── Material ──
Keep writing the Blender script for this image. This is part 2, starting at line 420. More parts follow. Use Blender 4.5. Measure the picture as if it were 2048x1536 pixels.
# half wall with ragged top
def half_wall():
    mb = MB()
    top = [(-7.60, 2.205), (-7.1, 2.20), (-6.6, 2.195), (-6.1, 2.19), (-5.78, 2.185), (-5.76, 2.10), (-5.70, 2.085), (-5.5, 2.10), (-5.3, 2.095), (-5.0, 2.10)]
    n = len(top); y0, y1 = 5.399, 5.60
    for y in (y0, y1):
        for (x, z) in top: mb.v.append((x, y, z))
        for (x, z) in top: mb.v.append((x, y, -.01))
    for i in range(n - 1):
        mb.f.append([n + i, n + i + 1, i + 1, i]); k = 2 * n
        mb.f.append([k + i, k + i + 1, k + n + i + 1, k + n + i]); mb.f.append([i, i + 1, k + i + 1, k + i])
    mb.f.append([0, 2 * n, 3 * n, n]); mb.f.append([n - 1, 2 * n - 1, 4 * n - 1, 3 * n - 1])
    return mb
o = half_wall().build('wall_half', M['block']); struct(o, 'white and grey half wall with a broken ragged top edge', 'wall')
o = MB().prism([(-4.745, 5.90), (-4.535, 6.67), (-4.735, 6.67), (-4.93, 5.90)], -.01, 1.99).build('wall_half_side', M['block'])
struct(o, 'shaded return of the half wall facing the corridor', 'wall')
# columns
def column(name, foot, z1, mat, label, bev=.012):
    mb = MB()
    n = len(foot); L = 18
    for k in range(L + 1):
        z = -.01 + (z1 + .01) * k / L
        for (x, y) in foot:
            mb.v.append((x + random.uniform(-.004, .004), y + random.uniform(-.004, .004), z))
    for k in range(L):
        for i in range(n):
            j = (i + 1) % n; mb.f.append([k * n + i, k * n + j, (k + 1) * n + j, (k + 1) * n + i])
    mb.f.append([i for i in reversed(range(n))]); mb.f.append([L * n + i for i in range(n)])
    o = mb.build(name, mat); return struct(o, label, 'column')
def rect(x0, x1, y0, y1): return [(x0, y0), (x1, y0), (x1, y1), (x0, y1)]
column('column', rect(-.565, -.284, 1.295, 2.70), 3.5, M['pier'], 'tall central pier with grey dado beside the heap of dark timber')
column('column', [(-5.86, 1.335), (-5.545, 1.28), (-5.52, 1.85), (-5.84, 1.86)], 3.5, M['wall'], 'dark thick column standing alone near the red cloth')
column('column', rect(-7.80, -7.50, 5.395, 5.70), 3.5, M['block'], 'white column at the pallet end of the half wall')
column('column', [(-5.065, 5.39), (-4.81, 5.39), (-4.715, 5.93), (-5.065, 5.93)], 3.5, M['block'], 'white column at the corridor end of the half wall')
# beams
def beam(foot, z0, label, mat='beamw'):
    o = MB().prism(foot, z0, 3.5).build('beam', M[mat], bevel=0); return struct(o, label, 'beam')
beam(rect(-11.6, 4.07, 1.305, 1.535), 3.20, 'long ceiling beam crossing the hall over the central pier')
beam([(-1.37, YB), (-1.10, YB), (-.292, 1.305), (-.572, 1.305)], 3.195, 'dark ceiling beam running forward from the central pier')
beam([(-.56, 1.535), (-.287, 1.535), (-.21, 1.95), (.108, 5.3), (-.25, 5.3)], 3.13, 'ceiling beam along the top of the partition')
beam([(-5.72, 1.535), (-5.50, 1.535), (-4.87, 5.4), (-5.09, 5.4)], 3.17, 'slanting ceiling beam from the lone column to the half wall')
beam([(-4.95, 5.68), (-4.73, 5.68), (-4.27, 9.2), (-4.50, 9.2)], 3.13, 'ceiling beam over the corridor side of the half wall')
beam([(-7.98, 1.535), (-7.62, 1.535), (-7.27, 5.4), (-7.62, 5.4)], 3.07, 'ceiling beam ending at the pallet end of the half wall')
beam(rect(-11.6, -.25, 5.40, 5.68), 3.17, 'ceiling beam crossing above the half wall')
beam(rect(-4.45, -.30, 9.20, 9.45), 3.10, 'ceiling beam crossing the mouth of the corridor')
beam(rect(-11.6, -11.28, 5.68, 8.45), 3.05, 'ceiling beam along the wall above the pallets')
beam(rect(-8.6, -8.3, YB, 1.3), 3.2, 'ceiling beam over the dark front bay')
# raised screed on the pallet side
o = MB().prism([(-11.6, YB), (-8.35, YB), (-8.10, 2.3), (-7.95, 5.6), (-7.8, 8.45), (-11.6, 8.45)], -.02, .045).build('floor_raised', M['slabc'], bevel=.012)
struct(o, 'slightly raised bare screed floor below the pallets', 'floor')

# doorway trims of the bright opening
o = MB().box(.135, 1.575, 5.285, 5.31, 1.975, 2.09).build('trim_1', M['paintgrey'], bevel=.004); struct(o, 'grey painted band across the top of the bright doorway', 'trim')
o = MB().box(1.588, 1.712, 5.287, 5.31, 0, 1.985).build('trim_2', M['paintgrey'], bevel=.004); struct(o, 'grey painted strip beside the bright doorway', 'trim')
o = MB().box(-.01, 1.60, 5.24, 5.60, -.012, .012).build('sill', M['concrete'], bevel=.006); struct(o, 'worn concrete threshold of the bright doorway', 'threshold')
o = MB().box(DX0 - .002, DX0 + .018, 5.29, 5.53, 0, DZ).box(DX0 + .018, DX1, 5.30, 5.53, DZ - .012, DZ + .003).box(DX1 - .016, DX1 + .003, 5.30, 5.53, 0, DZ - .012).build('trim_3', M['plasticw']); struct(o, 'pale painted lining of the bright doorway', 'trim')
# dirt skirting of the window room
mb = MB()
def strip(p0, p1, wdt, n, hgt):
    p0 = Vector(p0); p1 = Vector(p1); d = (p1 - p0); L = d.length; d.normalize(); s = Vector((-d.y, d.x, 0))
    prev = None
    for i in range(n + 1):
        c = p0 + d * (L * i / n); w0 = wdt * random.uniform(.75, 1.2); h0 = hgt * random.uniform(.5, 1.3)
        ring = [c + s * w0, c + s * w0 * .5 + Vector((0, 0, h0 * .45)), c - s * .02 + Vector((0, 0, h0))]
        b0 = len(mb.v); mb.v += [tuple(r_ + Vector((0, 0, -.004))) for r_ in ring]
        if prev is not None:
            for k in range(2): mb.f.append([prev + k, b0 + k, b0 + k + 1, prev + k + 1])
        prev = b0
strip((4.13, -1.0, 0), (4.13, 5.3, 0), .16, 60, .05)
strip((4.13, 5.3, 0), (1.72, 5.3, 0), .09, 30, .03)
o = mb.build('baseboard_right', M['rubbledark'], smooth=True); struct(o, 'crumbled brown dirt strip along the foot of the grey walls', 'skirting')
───
Emit the full listing verbatim.

Keep writing the Blender script for this image. This is part 2, starting at line 420. More parts follow. Use Blender 4.5. Measure the picture as if it were 2048x1536 pixels.
# half wall with ragged top
def half_wall():
    mb = MB()
    top = [(-7.60, 2.205), (-7.1, 2.20), (-6.6, 2.195), (-6.1, 2.19), (-5.78, 2.185), (-5.76, 2.10), (-5.70, 2.085), (-5.5, 2.10), (-5.3, 2.095), (-5.0, 2.10)]
    n = len(top); y0, y1 = 5.399, 5.60
    for y in (y0, y1):
        for (x, z) in top: mb.v.append((x, y, z))
        for (x, z) in top: mb.v.append((x, y, -.01))
    for i in range(n - 1):
        mb.f.append([n + i, n + i + 1, i + 1, i]); k = 2 * n
        mb.f.append([k + i, k + i + 1, k + n + i + 1, k + n + i]); mb.f.append([i, i + 1, k + i + 1, k + i])
    mb.f.append([0, 2 * n, 3 * n, n]); mb.f.append([n - 1, 2 * n - 1, 4 * n - 1, 3 * n - 1])
    return mb
o = half_wall().build('wall_half', M['block']); struct(o, 'white and grey half wall with a broken ragged top edge', 'wall')
o = MB().prism([(-4.745, 5.90), (-4.535, 6.67), (-4.735, 6.67), (-4.93, 5.90)], -.01, 1.99).build('wall_half_side', M['block'])
struct(o, 'shaded return of the half wall facing the corridor', 'wall')
# columns
def column(name, foot, z1, mat, label, bev=.012):
    mb = MB()
    n = len(foot); L = 18
    for k in range(L + 1):
        z = -.01 + (z1 + .01) * k / L
        for (x, y) in foot:
            mb.v.append((x + random.uniform(-.004, .004), y + random.uniform(-.004, .004), z))
    for k in range(L):
        for i in range(n):
            j = (i + 1) % n; mb.f.append([k * n + i, k * n + j, (k + 1) * n + j, (k + 1) * n + i])
    mb.f.append([i for i in reversed(range(n))]); mb.f.append([L * n + i for i in range(n)])
    o = mb.build(name, mat); return struct(o, label, 'column')
def rect(x0, x1, y0, y1): return [(x0, y0), (x1, y0), (x1, y1), (x0, y1)]
column('column', rect(-.565, -.284, 1.295, 2.70), 3.5, M['pier'], 'tall central pier with grey dado beside the heap of dark timber')
column('column', [(-5.86, 1.335), (-5.545, 1.28), (-5.52, 1.85), (-5.84, 1.86)], 3.5, M['wall'], 'dark thick column standing alone near the red cloth')
column('column', rect(-7.80, -7.50, 5.395, 5.70), 3.5, M['block'], 'white column at the pallet end of the half wall')
column('column', [(-5.065, 5.39), (-4.81, 5.39), (-4.715, 5.93), (-5.065, 5.93)], 3.5, M['block'], 'white column at the corridor end of the half wall')
# beams
def beam(foot, z0, label, mat='beamw'):
    o = MB().prism(foot, z0, 3.5).build('beam', M[mat], bevel=0); return struct(o, label, 'beam')
beam(rect(-11.6, 4.07, 1.305, 1.535), 3.20, 'long ceiling beam crossing the hall over the central pier')
beam([(-1.37, YB), (-1.10, YB), (-.292, 1.305), (-.572, 1.305)], 3.195, 'dark ceiling beam running forward from the central pier')
beam([(-.56, 1.535), (-.287, 1.535), (-.21, 1.95), (.108, 5.3), (-.25, 5.3)], 3.13, 'ceiling beam along the top of the partition')
beam([(-5.72, 1.535), (-5.50, 1.535), (-4.87, 5.4), (-5.09, 5.4)], 3.17, 'slanting ceiling beam from the lone column to the half wall')
beam([(-4.95, 5.68), (-4.73, 5.68), (-4.27, 9.2), (-4.50, 9.2)], 3.13, 'ceiling beam over the corridor side of the half wall')
beam([(-7.98, 1.535), (-7.62, 1.535), (-7.27, 5.4), (-7.62, 5.4)], 3.07, 'ceiling beam ending at the pallet end of the half wall')
beam(rect(-11.6, -.25, 5.40, 5.68), 3.17, 'ceiling beam crossing above the half wall')
beam(rect(-4.45, -.30, 9.20, 9.45), 3.10, 'ceiling beam crossing the mouth of the corridor')
beam(rect(-11.6, -11.28, 5.68, 8.45), 3.05, 'ceiling beam along the wall above the pallets')
beam(rect(-8.6, -8.3, YB, 1.3), 3.2, 'ceiling beam over the dark front bay')
# raised screed on the pallet side
o = MB().prism([(-11.6, YB), (-8.35, YB), (-8.10, 2.3), (-7.95, 5.6), (-7.8, 8.45), (-11.6, 8.45)], -.02, .045).build('floor_raised', M['slabc'], bevel=.012)
struct(o, 'slightly raised bare screed floor below the pallets', 'floor')

# doorway trims of the bright opening
o = MB().box(.135, 1.575, 5.285, 5.31, 1.975, 2.09).build('trim_1', M['paintgrey'], bevel=.004); struct(o, 'grey painted band across the top of the bright doorway', 'trim')
o = MB().box(1.588, 1.712, 5.287, 5.31, 0, 1.985).build('trim_2', M['paintgrey'], bevel=.004); struct(o, 'grey painted strip beside the bright doorway', 'trim')
o = MB().box(-.01, 1.60, 5.24, 5.60, -.012, .012).build('sill', M['concrete'], bevel=.006); struct(o, 'worn concrete threshold of the bright doorway', 'threshold')
o = MB().box(DX0 - .002, DX0 + .018, 5.29, 5.53, 0, DZ).box(DX0 + .018, DX1, 5.30, 5.53, DZ - .012, DZ + .003).box(DX1 - .016, DX1 + .003, 5.30, 5.53, 0, DZ - .012).build('trim_3', M['plasticw']); struct(o, 'pale painted lining of the bright doorway', 'trim')
# dirt skirting of the window room
mb = MB()
def strip(p0, p1, wdt, n, hgt):
    p0 = Vector(p0); p1 = Vector(p1); d = (p1 - p0); L = d.length; d.normalize(); s = Vector((-d.y, d.x, 0))
    prev = None
    for i in range(n + 1):
        c = p0 + d * (L * i / n); w0 = wdt * random.uniform(.75, 1.2); h0 = hgt * random.uniform(.5, 1.3)
        ring = [c + s * w0, c + s * w0 * .5 + Vector((0, 0, h0 * .45)), c - s * .02 + Vector((0, 0, h0))]
        b0 = len(mb.v); mb.v += [tuple(r_ + Vector((0, 0, -.004))) for r_ in ring]
        if prev is not None:
            for k in range(2): mb.f.append([prev + k, b0 + k, b0 + k + 1, prev + k + 1])
        prev = b0
strip((4.13, -1.0, 0), (4.13, 5.3, 0), .16, 60, .05)
strip((4.13, 5.3, 0), (1.72, 5.3, 0), .09, 30, .03)
o = mb.build('baseboard_right', M['rubbledark'], smooth=True); struct(o, 'crumbled brown dirt strip along the foot of the grey walls', 'skirting')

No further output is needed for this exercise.